Retail replenishment and direct-to-consumer ecommerce are not just different order sizes. They are fundamentally different workflows. Running both channels from a shared floor without separating them is the fastest way to create errors across both.
If you operate a 3PL fulfillment center handling both, you already know the tension. The question is whether your current setup is managing it or just hiding it.
What Most 3PLs Get Wrong Running B2B and DTC Together
The instinct is to treat B2B and DTC as variations on the same process. Pick. Pack. Ship. The workflows look similar on a flowchart. On the floor, they collide.
B2B clients need pallet builds. Case counts. GS1 compliance labels. Retailer-specific carton markings. Advance Ship Notices. A single missed compliance requirement can trigger a chargeback that erodes months of margin.
DTC clients need individual item picks. Polybag or box selection by SKU. Sometimes inserts. Sometimes branded tissue. Speed matters, but accuracy at the item level is what prevents returns and customer service tickets.
The same picker cannot hold both workflows in their head simultaneously. When they try, the seams between channels are where errors concentrate.
Mixing B2B and DTC workflows on a shared floor without separation does not create efficiency. It creates a reliable source of errors in both channels.
What a Dual-Channel 3PL Setup Actually Requires
Physical or Logical Workflow Separation
Your floor needs a mechanism that routes B2B and DTC order work to different processes. This can be physical zone separation or it can be system-enforced workflow routing. The put to light configuration determines which orders flow to which stations.
Channel-Specific Compliance Enforcement
B2B compliance steps cannot be optional. Your system needs to enforce label placement, carton count confirmation, and ASN generation as non-bypassable workflow stages. DTC steps are different, and your system needs to know which rules apply to which order type without relying on picker memory.
Flexible Capacity Allocation Between Channels
B2B volume and DTC volume do not surge on the same schedule. Your floor needs the ability to shift capacity between channels without physically relocating equipment or retraining staff. Systems that require a dedicated headcount per channel are operationally fragile.
An Audit Trail Per Order Type
When a B2B chargeback arrives, you need documented proof that the compliance steps were completed. When a DTC client disputes an error, you need a pick-level record. Both channels need their own accountability layer.
Staff Abstraction From Channel Rules
Your workers should follow the system. They should not need to know whether an order is B2B or DTC to execute it correctly. The system encodes the rules. Workers follow lights.
Practical Steps for Cleaner Dual-Channel Operations
Map the compliance requirements for every B2B client before you mix flows. A floor that handles Target replenishment and Walmart replenishment simultaneously needs to enforce two completely different sets of retail compliance rules. Document them. Build them into the system before you go live.

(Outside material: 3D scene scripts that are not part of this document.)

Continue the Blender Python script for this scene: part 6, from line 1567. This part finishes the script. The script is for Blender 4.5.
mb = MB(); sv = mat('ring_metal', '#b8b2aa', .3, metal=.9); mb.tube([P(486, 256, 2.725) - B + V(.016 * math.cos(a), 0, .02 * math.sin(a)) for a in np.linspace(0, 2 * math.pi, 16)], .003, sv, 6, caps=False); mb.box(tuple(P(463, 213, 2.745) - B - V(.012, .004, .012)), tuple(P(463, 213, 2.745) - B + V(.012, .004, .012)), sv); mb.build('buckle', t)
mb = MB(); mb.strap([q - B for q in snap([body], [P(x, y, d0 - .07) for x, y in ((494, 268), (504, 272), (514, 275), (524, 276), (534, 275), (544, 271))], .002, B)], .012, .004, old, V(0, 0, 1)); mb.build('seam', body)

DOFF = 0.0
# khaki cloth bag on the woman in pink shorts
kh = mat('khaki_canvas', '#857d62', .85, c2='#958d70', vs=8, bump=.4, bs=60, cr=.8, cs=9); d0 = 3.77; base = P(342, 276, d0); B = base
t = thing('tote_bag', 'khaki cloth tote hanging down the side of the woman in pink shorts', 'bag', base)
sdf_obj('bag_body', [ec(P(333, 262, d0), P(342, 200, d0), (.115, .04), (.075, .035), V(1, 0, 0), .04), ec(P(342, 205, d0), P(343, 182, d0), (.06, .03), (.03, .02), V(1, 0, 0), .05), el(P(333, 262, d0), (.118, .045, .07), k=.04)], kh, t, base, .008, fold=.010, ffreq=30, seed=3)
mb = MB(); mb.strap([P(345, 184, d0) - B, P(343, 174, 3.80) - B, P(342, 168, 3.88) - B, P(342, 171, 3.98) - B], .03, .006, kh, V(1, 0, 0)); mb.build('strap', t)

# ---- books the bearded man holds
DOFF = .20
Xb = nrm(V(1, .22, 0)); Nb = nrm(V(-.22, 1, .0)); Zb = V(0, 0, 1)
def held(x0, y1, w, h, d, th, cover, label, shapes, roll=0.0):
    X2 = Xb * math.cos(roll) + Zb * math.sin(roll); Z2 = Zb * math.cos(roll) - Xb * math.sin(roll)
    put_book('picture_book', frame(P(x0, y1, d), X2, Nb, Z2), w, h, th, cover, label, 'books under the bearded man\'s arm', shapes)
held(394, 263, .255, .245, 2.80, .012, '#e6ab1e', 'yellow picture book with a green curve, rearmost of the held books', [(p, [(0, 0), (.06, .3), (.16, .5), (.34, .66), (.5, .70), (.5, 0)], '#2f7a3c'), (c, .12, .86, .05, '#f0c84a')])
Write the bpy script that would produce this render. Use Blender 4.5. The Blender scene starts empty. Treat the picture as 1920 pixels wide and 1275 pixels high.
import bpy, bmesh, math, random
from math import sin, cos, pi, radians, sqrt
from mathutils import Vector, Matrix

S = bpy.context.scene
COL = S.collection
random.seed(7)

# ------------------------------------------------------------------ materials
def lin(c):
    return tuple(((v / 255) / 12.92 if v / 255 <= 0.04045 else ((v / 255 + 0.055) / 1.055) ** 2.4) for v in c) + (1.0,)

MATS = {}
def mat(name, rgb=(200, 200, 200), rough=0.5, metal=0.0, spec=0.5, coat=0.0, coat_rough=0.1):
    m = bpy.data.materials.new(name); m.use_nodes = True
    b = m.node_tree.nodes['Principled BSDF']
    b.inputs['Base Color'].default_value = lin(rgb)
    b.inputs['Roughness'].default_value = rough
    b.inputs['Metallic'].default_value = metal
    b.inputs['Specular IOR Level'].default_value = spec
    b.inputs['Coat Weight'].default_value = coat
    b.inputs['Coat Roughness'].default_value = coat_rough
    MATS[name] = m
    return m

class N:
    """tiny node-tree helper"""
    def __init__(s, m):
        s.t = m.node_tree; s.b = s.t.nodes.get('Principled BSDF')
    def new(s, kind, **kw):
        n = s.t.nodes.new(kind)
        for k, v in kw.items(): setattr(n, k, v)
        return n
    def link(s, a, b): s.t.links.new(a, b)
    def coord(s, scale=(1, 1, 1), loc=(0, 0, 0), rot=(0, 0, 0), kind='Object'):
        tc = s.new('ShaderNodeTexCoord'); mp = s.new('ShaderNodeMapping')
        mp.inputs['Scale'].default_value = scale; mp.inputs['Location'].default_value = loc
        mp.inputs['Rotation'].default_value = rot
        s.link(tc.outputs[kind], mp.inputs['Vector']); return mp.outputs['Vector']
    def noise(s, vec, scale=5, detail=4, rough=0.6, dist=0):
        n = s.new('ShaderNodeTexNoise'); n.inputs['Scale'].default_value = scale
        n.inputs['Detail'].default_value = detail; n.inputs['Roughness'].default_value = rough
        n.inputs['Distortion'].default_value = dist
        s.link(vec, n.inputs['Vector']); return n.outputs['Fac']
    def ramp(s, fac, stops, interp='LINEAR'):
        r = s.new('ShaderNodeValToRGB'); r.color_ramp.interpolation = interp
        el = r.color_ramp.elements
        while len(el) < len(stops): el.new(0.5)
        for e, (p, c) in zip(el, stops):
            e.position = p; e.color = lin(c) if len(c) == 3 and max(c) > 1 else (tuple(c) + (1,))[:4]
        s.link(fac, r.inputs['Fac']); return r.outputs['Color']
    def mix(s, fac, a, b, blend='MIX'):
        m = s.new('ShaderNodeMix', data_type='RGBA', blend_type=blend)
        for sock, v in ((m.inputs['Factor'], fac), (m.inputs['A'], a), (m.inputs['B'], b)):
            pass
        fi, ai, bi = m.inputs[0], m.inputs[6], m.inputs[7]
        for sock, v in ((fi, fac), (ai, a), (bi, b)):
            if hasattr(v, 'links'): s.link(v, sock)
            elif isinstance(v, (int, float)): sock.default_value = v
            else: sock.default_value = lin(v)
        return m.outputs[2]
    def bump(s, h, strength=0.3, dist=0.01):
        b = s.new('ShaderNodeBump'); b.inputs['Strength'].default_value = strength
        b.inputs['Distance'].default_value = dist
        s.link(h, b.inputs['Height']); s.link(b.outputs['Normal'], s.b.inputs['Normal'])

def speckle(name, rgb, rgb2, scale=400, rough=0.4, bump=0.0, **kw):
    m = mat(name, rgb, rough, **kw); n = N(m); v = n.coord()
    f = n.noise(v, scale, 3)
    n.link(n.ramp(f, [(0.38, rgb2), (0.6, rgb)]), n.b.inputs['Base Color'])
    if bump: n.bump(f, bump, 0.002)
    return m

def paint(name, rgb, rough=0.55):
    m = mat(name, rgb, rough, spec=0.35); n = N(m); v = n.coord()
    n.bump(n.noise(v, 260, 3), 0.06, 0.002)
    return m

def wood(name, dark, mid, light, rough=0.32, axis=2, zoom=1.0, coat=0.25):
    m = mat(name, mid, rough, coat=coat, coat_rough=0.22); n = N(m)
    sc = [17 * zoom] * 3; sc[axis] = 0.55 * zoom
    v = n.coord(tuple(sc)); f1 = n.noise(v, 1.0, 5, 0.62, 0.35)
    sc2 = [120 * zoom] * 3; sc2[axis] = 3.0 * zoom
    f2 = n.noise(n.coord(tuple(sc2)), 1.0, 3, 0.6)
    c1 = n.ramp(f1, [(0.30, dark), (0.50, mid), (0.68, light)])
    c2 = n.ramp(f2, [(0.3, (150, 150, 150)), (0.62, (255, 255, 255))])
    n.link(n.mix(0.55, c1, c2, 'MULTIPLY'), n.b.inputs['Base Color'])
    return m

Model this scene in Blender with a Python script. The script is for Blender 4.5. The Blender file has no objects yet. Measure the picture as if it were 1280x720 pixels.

Design your DTC workflow for maximum speed, not for flexibility. DTC volume is high. DTC margins are thin. Every second of pick time per order is a cost. Design the workflow for a single motion per pick, then enforce it.
Use warehouse sorting solution hardware to separate order streams at the sort step. A picker who completes a batch pick across both channels needs a sort process that cleanly routes items to the correct order containers without manual sorting decisions.
Review error data by channel, not just in aggregate. If your B2B error rate is acceptable but your DTC error rate is not, aggregate accuracy data will hide the problem. Break it down by channel. Fix the right thing.
Create separate SLA structures for B2B and DTC. Your DTC clients care about same-day cutoffs. Your B2B clients care about fill rates and compliance. Tracking both against a single SLA framework creates misleading performance data.
Why Separate Workflows Are a Competitive Position, Not Just an Operational Choice
3PL clients with both B2B and DTC needs shop for partners who can handle both. Not all can. Most 3PLs either specialize in one channel or run a mixed floor that produces inconsistent results in both.
The 3PLs winning multi-channel enterprise accounts today demonstrate clean separation in their operations during the sales process. They show prospects how the floor routes order types. They show their compliance chargeback rate. They show their DTC error rate.
Your B2B and DTC clients are in the same building. They do not have to share a workflow. The ones who grow with you longest are the ones who trust that their channel’s specific requirements are being enforced, every order, by the system — not by whoever is working that day.